South Florida should build more housing, not blame vacation rentals for high rents | Guest Opinion

For decades, both hotels and vacation rentals have helped accommodate visitors to South Florida, and in turn, supported one of the state’s biggest job-creating industries: tourism.

Given this history, it is disappointing to see the Jan. 13 editorial, “Rent In Miami is way too high. Airbnb And Vrbo may be making things worse” suggest that short-term rentals could be to blame for increased rent prices in South Florida.

Vacation rentals have been a staple of Florida’s tourism industry for decades. While sites like Vrbo and Airbnb have helped increase the visibility of this type of accommodation, data from the U.S. Census Bureau shows that the number of vacation rentals in Florida has decreased over the past decade.

According to the Census Bureau’s 2021 American Community Survey, Florida counts an estimated 830,000 housing units for “seasonal, recreational or occasional use.” This is the Bureau’s definition of vacation homes, and this number represents roughly 8% of the state’s 10 million housing units.

These figures represent a reduction of 5% since 2010 when the number of units available for “seasonal, recreational or occasional use” clocked in at 877,000, or roughly 10% of the state’s then 9 million housing supply.
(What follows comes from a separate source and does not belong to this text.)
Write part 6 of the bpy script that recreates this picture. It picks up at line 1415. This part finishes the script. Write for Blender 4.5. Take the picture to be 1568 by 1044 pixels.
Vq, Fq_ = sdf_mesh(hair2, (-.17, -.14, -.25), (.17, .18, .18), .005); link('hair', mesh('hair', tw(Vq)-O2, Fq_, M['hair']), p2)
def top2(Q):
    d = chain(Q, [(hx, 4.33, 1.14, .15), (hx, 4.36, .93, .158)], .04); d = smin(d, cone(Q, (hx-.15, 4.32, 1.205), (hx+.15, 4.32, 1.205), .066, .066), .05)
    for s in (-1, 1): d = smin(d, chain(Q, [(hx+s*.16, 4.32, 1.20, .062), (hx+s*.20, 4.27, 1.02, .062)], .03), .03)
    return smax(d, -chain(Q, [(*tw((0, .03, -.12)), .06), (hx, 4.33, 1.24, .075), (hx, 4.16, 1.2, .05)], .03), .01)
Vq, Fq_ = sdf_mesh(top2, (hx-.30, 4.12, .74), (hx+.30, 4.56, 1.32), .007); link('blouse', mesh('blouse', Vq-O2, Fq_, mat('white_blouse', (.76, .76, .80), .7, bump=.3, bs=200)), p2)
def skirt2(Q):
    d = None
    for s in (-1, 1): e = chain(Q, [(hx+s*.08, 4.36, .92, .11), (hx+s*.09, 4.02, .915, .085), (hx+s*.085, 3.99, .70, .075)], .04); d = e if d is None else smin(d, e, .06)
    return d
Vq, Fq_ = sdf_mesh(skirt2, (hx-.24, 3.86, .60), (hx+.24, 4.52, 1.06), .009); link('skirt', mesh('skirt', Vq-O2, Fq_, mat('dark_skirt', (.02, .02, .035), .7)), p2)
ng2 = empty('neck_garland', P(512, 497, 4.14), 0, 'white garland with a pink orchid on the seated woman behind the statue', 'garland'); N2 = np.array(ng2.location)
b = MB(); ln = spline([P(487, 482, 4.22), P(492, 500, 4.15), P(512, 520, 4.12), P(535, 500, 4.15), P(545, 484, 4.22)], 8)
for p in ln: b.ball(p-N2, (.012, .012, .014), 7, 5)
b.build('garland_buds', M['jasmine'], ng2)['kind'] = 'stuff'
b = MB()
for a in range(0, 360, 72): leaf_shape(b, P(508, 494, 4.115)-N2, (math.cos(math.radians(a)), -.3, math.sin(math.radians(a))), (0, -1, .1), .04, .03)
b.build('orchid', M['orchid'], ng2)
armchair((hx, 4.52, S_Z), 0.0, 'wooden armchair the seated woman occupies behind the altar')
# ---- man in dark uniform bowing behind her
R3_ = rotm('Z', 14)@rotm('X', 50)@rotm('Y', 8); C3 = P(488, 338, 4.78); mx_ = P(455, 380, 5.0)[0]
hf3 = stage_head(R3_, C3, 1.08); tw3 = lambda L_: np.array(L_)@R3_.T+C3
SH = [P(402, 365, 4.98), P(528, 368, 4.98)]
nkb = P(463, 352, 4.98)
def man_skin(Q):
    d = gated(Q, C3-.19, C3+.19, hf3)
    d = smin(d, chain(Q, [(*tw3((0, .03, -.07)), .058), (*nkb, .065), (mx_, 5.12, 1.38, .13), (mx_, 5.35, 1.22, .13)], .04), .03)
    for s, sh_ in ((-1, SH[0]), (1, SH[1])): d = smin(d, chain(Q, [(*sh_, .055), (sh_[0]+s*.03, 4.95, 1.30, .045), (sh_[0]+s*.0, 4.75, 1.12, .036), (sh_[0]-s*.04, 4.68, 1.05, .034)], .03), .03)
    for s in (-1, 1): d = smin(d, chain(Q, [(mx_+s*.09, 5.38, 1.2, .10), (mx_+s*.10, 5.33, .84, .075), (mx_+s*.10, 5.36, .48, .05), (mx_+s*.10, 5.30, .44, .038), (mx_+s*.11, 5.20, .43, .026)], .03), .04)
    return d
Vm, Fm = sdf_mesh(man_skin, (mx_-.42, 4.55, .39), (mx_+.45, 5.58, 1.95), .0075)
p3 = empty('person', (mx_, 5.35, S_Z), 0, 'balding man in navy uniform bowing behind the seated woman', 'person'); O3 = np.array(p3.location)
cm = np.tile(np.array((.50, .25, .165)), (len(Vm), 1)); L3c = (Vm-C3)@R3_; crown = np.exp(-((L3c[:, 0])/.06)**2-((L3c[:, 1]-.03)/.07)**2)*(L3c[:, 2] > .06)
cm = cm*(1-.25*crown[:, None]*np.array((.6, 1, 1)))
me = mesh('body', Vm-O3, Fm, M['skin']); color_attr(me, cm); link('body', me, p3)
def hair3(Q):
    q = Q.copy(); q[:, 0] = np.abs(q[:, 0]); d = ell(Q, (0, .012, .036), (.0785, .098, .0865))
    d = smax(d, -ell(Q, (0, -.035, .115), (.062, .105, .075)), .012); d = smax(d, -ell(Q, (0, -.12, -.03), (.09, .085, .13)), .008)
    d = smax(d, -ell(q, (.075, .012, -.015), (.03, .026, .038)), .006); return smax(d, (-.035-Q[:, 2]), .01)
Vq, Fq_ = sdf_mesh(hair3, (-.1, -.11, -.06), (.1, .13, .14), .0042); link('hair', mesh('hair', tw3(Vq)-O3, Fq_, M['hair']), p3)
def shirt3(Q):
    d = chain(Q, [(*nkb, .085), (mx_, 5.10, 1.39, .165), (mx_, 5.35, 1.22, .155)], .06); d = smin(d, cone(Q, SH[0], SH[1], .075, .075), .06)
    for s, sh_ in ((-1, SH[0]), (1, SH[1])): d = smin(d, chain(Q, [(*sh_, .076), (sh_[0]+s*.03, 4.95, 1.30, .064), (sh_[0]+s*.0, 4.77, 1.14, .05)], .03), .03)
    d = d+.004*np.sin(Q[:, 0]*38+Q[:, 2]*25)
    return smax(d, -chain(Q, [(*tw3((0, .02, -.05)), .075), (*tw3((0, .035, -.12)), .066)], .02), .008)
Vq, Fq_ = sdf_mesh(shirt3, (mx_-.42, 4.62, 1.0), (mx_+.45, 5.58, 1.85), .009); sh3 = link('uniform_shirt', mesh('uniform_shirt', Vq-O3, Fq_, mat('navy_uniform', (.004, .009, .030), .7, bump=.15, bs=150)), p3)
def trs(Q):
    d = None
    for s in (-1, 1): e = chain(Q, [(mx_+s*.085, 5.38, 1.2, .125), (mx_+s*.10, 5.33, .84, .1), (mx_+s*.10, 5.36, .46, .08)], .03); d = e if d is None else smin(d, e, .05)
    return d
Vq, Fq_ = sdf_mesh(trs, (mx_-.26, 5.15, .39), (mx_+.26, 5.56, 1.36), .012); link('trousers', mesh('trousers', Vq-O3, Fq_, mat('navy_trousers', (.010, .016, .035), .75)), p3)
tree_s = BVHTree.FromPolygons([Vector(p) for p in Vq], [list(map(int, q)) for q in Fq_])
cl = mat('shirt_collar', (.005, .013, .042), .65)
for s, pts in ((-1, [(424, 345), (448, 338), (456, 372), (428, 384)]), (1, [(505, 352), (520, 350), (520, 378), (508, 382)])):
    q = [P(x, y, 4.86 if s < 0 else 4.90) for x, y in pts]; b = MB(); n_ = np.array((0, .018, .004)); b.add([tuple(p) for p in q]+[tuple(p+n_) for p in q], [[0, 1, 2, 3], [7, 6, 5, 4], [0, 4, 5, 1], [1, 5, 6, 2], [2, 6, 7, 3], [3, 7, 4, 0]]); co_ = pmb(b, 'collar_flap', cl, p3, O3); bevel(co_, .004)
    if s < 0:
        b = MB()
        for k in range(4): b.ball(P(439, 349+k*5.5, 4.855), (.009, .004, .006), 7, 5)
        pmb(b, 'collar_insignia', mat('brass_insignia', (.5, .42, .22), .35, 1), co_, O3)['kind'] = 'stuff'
In other words, the share of vacation rentals has declined over the past decade — the very time that rental prices have increased.

The simplest explanation for rising housing costs comes down to supply and demand. In Florida, the state’s population grew by 16% between 2010 and 2021, yet the number of housing units only increased by 11% over the same time period — a mere 1% per year and not enough to keep up with demand.

These statistics are publicly available, and yet Florida Atlantic University Professor Ken H. Johnson based his “blame short-term rentals” thesis, cited in the editorial, not on data, but on “anecdotal evidence from [200] conversations.”

Credible research done on the impact of short-term rentals on housing costs show short-term rentals have a minimal impact on rents. Even a report found that short-term rentals contribute to a $40 per year rent increase per renter — that’s about $3 a month.

Should communities have sensible regulations for short-term rentals, including registration and tax requirements? Absolutely, and many do, including Miami-Dade County.

Rents have gone up. And short-term rentals are popular. But mistaking correlation for causation based on conversations, and a rental index devoid of short-term rental data, is misleading.

Building new housing and increasing density is politically difficult, and often requires overcoming NIMBY neighborhood opposition. Pinning blame simplistically on short-term rentals for rising rents only lets local leaders off the hook for their failure to build.

South Florida needs to build its way out of its current housing crisis, not try to blame its way out.

Adam Kovacevich is the founder of the Chamber of Progress, a center-left tech industry coalition.